• [Work to do]
Quote the data exactly, first line to the line containing "scene.camera = cam", with no pictures.

(Collection entries)

§

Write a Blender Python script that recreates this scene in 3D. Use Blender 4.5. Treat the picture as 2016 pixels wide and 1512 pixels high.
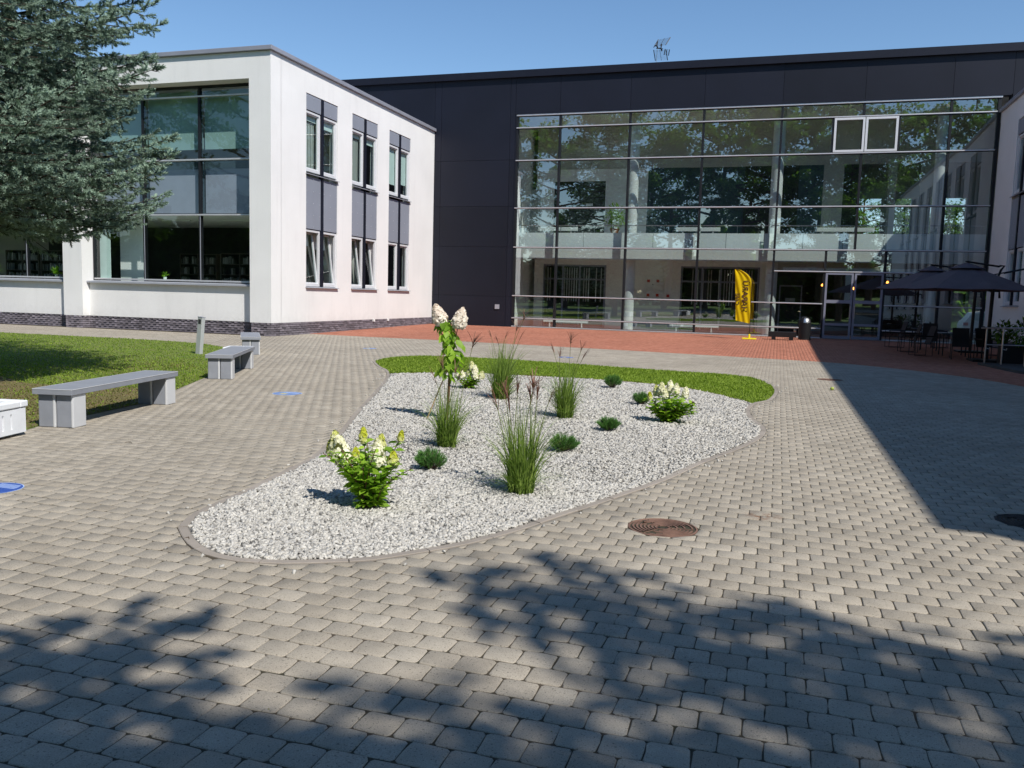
import bpy, math, random
import numpy as np
from mathutils import Vector, Matrix

random.seed(7); rng = np.random.default_rng(7)
R = math.radians
scene = bpy.context.scene
for o in list(bpy.data.objects): bpy.data.objects.remove(o)
COL = scene.collection

# ------------------------------------------------------------------ camera
F_PX, PITCH, ROLL, YAW, EYE = 1662.83, .1030, .0273, -.3016, 1.6
_fw = Vector((math.sin(YAW)*math.cos(PITCH), math.cos(YAW)*math.cos(PITCH), -math.sin(PITCH)))
_rt = Vector((math.cos(YAW), -math.sin(YAW), 0)); _up = _rt.cross(_fw)
CR = _rt*math.cos(ROLL) + _up*math.sin(ROLL); CU = -_rt*math.sin(ROLL) + _up*math.cos(ROLL)
cd = bpy.data.cameras.new('camera'); cam = bpy.data.objects.new('camera', cd); COL.objects.link(cam)
m = Matrix((CR, CU, -_fw)).transposed().to_4x4(); m.translation = (0, 0, EYE)
cam.matrix_world = m
cd.sensor_width = 36; cd.sensor_fit = 'HORIZONTAL'; cd.lens = F_PX*36/2016
cd.clip_start = .05; cd.clip_end = 3000
scene.camera = cam

# ------------------------------------------------------------------ sky, sun, exposure
SUN = Vector((.714, -.52, 1)).normalized()
world = bpy.data.worlds.new('World'); scene.world = world; world.use_nodes = True
nt = world.node_tree; nt.nodes.clear()
wo = nt.nodes.new('ShaderNodeOutputWorld'); bg = nt.nodes.new('ShaderNodeBackground'); sk = nt.nodes.new('ShaderNodeTexSky')
sk.sky_type = 'NISHITA'; sk.sun_disc = False
sk.sun_elevation = math.asin(SUN.z); sk.sun_rotation = math.atan2(SUN.x, SUN.y)
sk.air_density = 1.0; sk.dust_density = .0; sk.ozone_density = 2.3; sk.altitude = 0
bg.inputs[1].default_value = .13
hs = nt.nodes.new('ShaderNodeHueSaturation'); hs.inputs['Saturation'].default_value = 1.12; nt.links.new(sk.outputs[0], hs.inputs['Color']); nt.links.new(hs.outputs[0], bg.inputs[0]); nt.links.new(bg.outputs[0], wo.inputs[0])
sd = bpy.data.lights.new('sun', 'SUN'); sd.energy = 5.0; sd.angle = R(.53); sd.color = (1, .955, .88)
so = bpy.data.objects.new('sun', sd); COL.objects.link(so); so.rotation_euler = SUN.to_track_quat('Z', 'Y').to_euler()
so.location = (10, -10, 40)
vs = scene.view_settings; scene.display_settings.display_device = 'sRGB'
vs.view_transform = 'Standard'; vs.look = 'None'; vs.gamma = 1; vs.exposure = .12; vs.use_curve_mapping = False
scene.render.engine = 'CYCLES'
scene.cycles.max_bounces = 10; scene.cycles.transparent_max_bounces = 24; scene.cycles.glossy_bounces = 4
scene.cycles.diffuse_bounces = 6; scene.cycles.caustics_reflective = False; scene.cycles.caustics_refractive = False

# ------------------------------------------------------------------ materials
def new_mat(name):
    mt = bpy.data.materials.new(name); mt.use_nodes = True; n = mt.node_tree.nodes; n.clear()
    out = n.new('ShaderNodeOutputMaterial'); return mt, n, mt.node_tree.links, out
def rgb(c): return (c[0], c[1], c[2], 1)
def coord(n, l, scale, kind='Object'):
    tc = n.new('ShaderNodeTexCoord'); return tc.outputs[kind]
def M(name, col, rough=.7, metal=0., var=.12, vscale=3., bump=.0, bscale=60., tint=0., objr=0., spec=.4, col2=None, fine=.0, fscale=200., detail=4., dist=.01, streak=0):
    mt, n, l, out = new_mat(name)
    b = n.new('ShaderNodeBsdfPrincipled'); l.new(b.outputs[0], out.inputs[0])
    b.inputs['Roughness'].default_value = rough; b.inputs['Metallic'].default_value = metal
    b.inputs['Specular IOR Level'].default_value = spec
    co = coord(n, l, 1)
    nz = n.new('ShaderNodeTexNoise'); nz.inputs['Scale'].default_value = vscale; nz.inputs['Detail'].default_value = detail
    l.new(co, nz.inputs['Vector'])
    mx = n.new('ShaderNodeMix'); mx.data_type = 'RGBA'
    c2 = col2 or [c*(1-var) for c in col]; c1 = [min(1, c*(1+var)) for c in col] if not col2 else col
    mx.inputs[6].default_value = rgb(c1); mx.inputs[7].default_value = rgb(c2)
    cr = n.new('ShaderNodeMapRange'); cr.inputs[1].default_value = .3; cr.inputs[2].default_value = .7
    l.new(nz.outputs[0], cr.inputs[0]); l.new(cr.outputs[0], mx.inputs[0]); cur = mx.outputs[2]
    def mul(sock, lo, hi):
        nonlocal cur
        mr = n.new('ShaderNodeMapRange'); mr.inputs[3].default_value = lo; mr.inputs[4].default_value = hi; l.new(sock, mr.inputs[0])
        vm = n.new('ShaderNodeVectorMath'); vm.operation = 'SCALE'; l.new(cur, vm.inputs[0]); l.new(mr.outputs[0], vm.inputs['Scale']); cur = vm.outputs[0]
    if tint:
        at = n.new('ShaderNodeAttribute'); at.attribute_name = 'tint'; mul(at.outputs['Fac'], 1-tint, 1+tint)
    if objr:
        oi = n.new('ShaderNodeObjectInfo'); mul(oi.outputs['Random'], 1-objr, 1+objr)
    if fine:
        fz = n.new('ShaderNodeTexNoise'); fz.inputs['Scale'].default_value = fscale; fz.inputs['Detail'].default_value = 2; l.new(co, fz.inputs['Vector']); mul(fz.outputs[0], 1-fine*2, 1+fine*2)
    if streak:
        ge = n.new('ShaderNodeNewGeometry'); vm2 = n.new('ShaderNodeVectorMath'); vm2.operation = 'MULTIPLY'; vm2.inputs[1].default_value = (1, 1, .09); l.new(ge.outputs['Position'], vm2.inputs[0])
        sz = n.new('ShaderNodeTexNoise'); sz.inputs['Scale'].default_value = 2.6; sz.inputs['Detail'].default_value = 5; sz.inputs['Roughness'].default_value = .7; l.new(vm2.outputs[0], sz.inputs['Vector'])
        m0 = n.new('ShaderNodeMapRange'); m0.inputs[1].default_value = .52; m0.inputs[2].default_value = .75; l.new(sz.outputs[0], m0.inputs[0]); mul(m0.outputs[0], 1, 1-streak)
        sx = n.new('ShaderNodeSeparateXYZ'); l.new(ge.outputs['Position'], sx.inputs[0]); nb_ = n.new('ShaderNodeTexNoise'); nb_.inputs['Scale'].default_value = 5; nb_.inputs['Detail'].default_value = 6; l.new(ge.outputs['Position'], nb_.inputs['Vector'])
        m1 = n.new('ShaderNodeMath'); m1.operation = 'MULTIPLY_ADD'; m1.inputs[1].default_value = -.9; m1.inputs[2].default_value = 1.0; l.new(nb_.outputs[0], m1.inputs[0]); m2_ = n.new('ShaderNodeMath'); m2_.operation = 'ADD'; l.new(sx.outputs[2], m2_.inputs[0]); l.new(m1.outputs[0], m2_.inputs[1])
        m3_ = n.new('ShaderNodeMapRange'); m3_.inputs[1].default_value = .75; m3_.inputs[2].default_value = 1.35; l.new(m2_.outputs[0], m3_.inputs[0]); mul(m3_.outputs[0], .90, 1)
    l.new(cur, b.inputs['Base Color'])
    if bump:
        bz = n.new('ShaderNodeTexNoise'); bz.inputs['Scale'].default_value = bscale; bz.inputs['Detail'].default_value = 5; l.new(co, bz.inputs['Vector'])
        bp = n.new('ShaderNodeBump'); bp.inputs['Strength'].default_value = bump; bp.inputs['Distance'].default_value = dist
        l.new(bz.outputs[0], bp.inputs['Height']); l.new(bp.outputs[0], b.inputs['Normal'])
    return mt
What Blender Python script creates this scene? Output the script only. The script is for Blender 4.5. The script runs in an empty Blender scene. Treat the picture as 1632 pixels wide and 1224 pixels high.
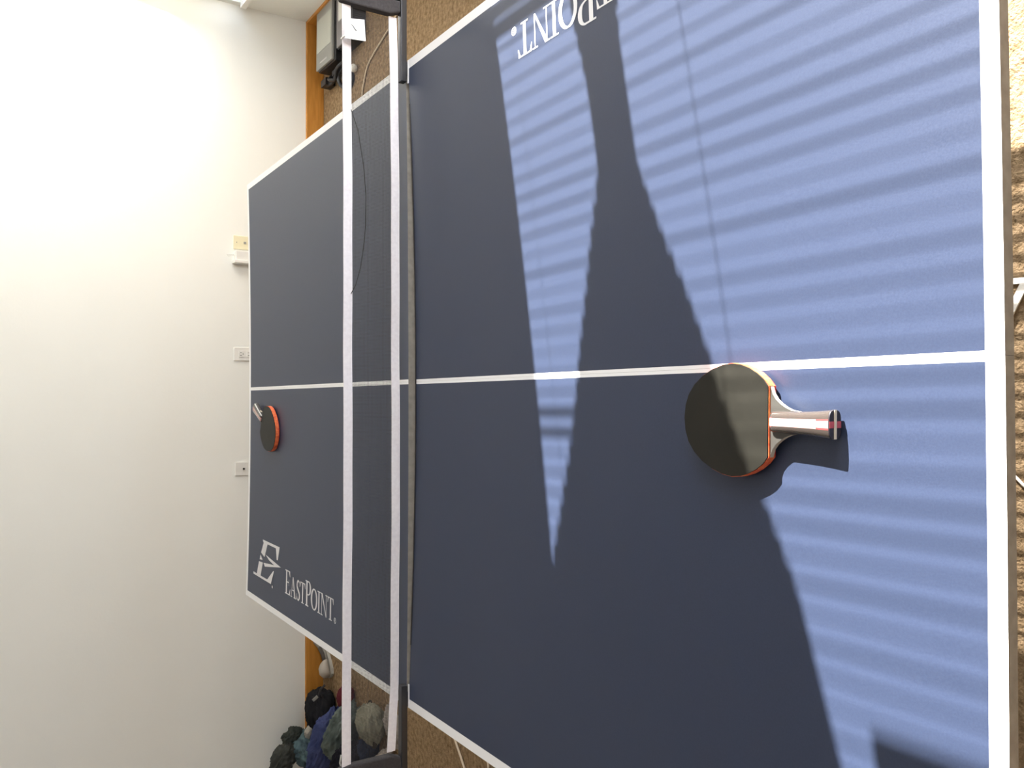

§

• [Written answer]
Write a Blender Python script that recreates this scene in 3D. Use Blender 4.5. Treat the picture as 2016 pixels wide and 1512 pixels high.
import bpy, math, random
import numpy as np
from mathutils import Vector, Matrix

random.seed(7); rng = np.random.default_rng(7)
R = math.radians
scene = bpy.context.scene
for o in list(bpy.data.objects): bpy.data.objects.remove(o)
COL = scene.collection

# ------------------------------------------------------------------ camera
F_PX, PITCH, ROLL, YAW, EYE = 1662.83, .1030, .0273, -.3016, 1.6
_fw = Vector((math.sin(YAW)*math.cos(PITCH), math.cos(YAW)*math.cos(PITCH), -math.sin(PITCH)))
_rt = Vector((math.cos(YAW), -math.sin(YAW), 0)); _up = _rt.cross(_fw)
CR = _rt*math.cos(ROLL) + _up*math.sin(ROLL); CU = -_rt*math.sin(ROLL) + _up*math.cos(ROLL)
cd = bpy.data.cameras.new('camera'); cam = bpy.data.objects.new('camera', cd); COL.objects.link(cam)
m = Matrix((CR, CU, -_fw)).transposed().to_4x4(); m.translation = (0, 0, EYE)
cam.matrix_world = m
cd.sensor_width = 36; cd.sensor_fit = 'HORIZONTAL'; cd.lens = F_PX*36/2016
cd.clip_start = .05; cd.clip_end = 3000
scene.camera = cam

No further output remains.